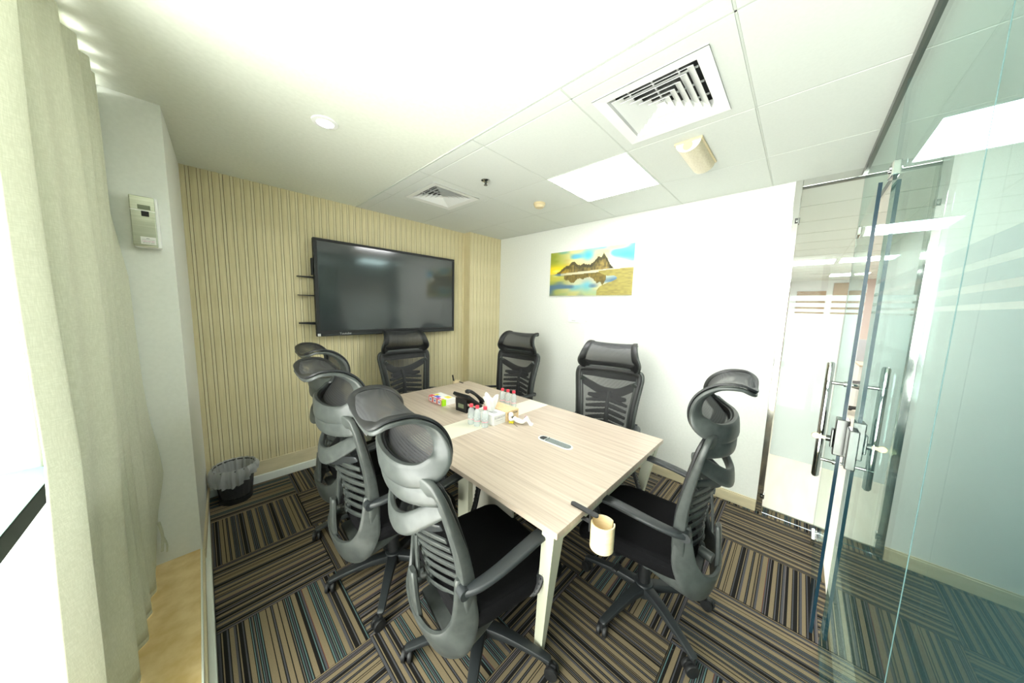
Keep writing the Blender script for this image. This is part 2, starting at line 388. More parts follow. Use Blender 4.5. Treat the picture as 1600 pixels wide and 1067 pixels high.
# polished jamb between the wall and the glass
bm = bmesh.new(); box(bm, (-.012, -3.168, 0), (.13, -3.131, H), bev=.002)
struct('trim_steel_jamb', bm, M['steel'])
bm = bmesh.new(); box(bm, (-.008, -3.47, H - .05), (.05, -3.168, H), bev=.002); struct('trim_steel_head', bm, M['steel'])
struct('trim_head_gasket', B((-.004, -3.47, H - .058), (.03, -3.168, H - .05)), M['darksteel'])
def pane(name, lo, hi, m, edge, parent=None):
    bm = bmesh.new(); vs = box(bm, lo, hi); d = Vector(hi) - Vector(lo); ax = min(range(3), key=lambda i: d[i])
    bm.normal_update()
    for f in bm.faces: f.material_index = 0 if abs(f.normal[ax]) > .9 else 1
    o = obj(name, bm, [m, edge], parent)
    if parent is None: o['kind'] = 'structure'
    return o
end = pane('wall_end_glass', (0, -3.4535, .004), (.012, -3.170, H - .055), M['glass'], M['glass_edge'])
FB = [(.49, 1.574), (1.585, 1.606), (1.620, 1.648), (1.662, 1.70)]
for a, b in FB: obj('frosted_film', B((.0125, -3.453, a), (.0135, -3.172, b)), M['film'], end)
for z in (2.20, .12):
    bm = B((-.012, -3.175, z), (.024, -3.145, z + .045), bev=.004); cyl(bm, (-.016, -3.16, z + .022), (.028, -3.16, z + .022), .006, 10); obj('glass_clamp', bm, M['chrome'], end)

# ---- south glass partition
GY = -3.46
south = pane('wall_left_glass', (-3.04, GY - .006, .004), (-1.055, GY + .006, H - .03), M['glass_south'], M['glass_edge'])
for a, b in FB:
    obj('frosted_film', B((-3.039, GY - .0078, a), (-1.056, GY - .0068, b)), M['film_south'], south)
obj('joint_seal', B((-2.0045, GY + .0061, .004), (-2.0018, GY + .0066, H - .03)), mat('clear_joint', (.10, .20, .20), .5), south)
pane('transom_pane', (-1.052, GY - .006, 2.125), (-.002, GY + .006, H - .03), M['glass_south'], M['glass_edge'], south)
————
SET EXERCISE
Omit the pictures, and quote the material above exactly as given.

CORRECT OUTPUT
Keep writing the Blender script for this image. This is part 2, starting at line 388. More parts follow. Use Blender 4.5. Treat the picture as 1600 pixels wide and 1067 pixels high.
# polished jamb between the wall and the glass
bm = bmesh.new(); box(bm, (-.012, -3.168, 0), (.13, -3.131, H), bev=.002)
struct('trim_steel_jamb', bm, M['steel'])
bm = bmesh.new(); box(bm, (-.008, -3.47, H - .05), (.05, -3.168, H), bev=.002); struct('trim_steel_head', bm, M['steel'])
struct('trim_head_gasket', B((-.004, -3.47, H - .058), (.03, -3.168, H - .05)), M['darksteel'])
def pane(name, lo, hi, m, edge, parent=None):
    bm = bmesh.new(); vs = box(bm, lo, hi); d = Vector(hi) - Vector(lo); ax = min(range(3), key=lambda i: d[i])
    bm.normal_update()
    for f in bm.faces: f.material_index = 0 if abs(f.normal[ax]) > .9 else 1
    o = obj(name, bm, [m, edge], parent)
    if parent is None: o['kind'] = 'structure'
    return o
end = pane('wall_end_glass', (0, -3.4535, .004), (.012, -3.170, H - .055), M['glass'], M['glass_edge'])
FB = [(.49, 1.574), (1.585, 1.606), (1.620, 1.648), (1.662, 1.70)]
for a, b in FB: obj('frosted_film', B((.0125, -3.453, a), (.0135, -3.172, b)), M['film'], end)
for z in (2.20, .12):
    bm = B((-.012, -3.175, z), (.024, -3.145, z + .045), bev=.004); cyl(bm, (-.016, -3.16, z + .022), (.028, -3.16, z + .022), .006, 10); obj('glass_clamp', bm, M['chrome'], end)

# ---- south glass partition
GY = -3.46
south = pane('wall_left_glass', (-3.04, GY - .006, .004), (-1.055, GY + .006, H - .03), M['glass_south'], M['glass_edge'])
for a, b in FB:
    obj('frosted_film', B((-3.039, GY - .0078, a), (-1.056, GY - .0068, b)), M['film_south'], south)
obj('joint_seal', B((-2.0045, GY + .0061, .004), (-2.0018, GY + .0066, H - .03)), mat('clear_joint', (.10, .20, .20), .5), south)
pane('transom_pane', (-1.052, GY - .006, 2.125), (-.002, GY + .006, H - .03), M['glass_south'], M['glass_edge'], south)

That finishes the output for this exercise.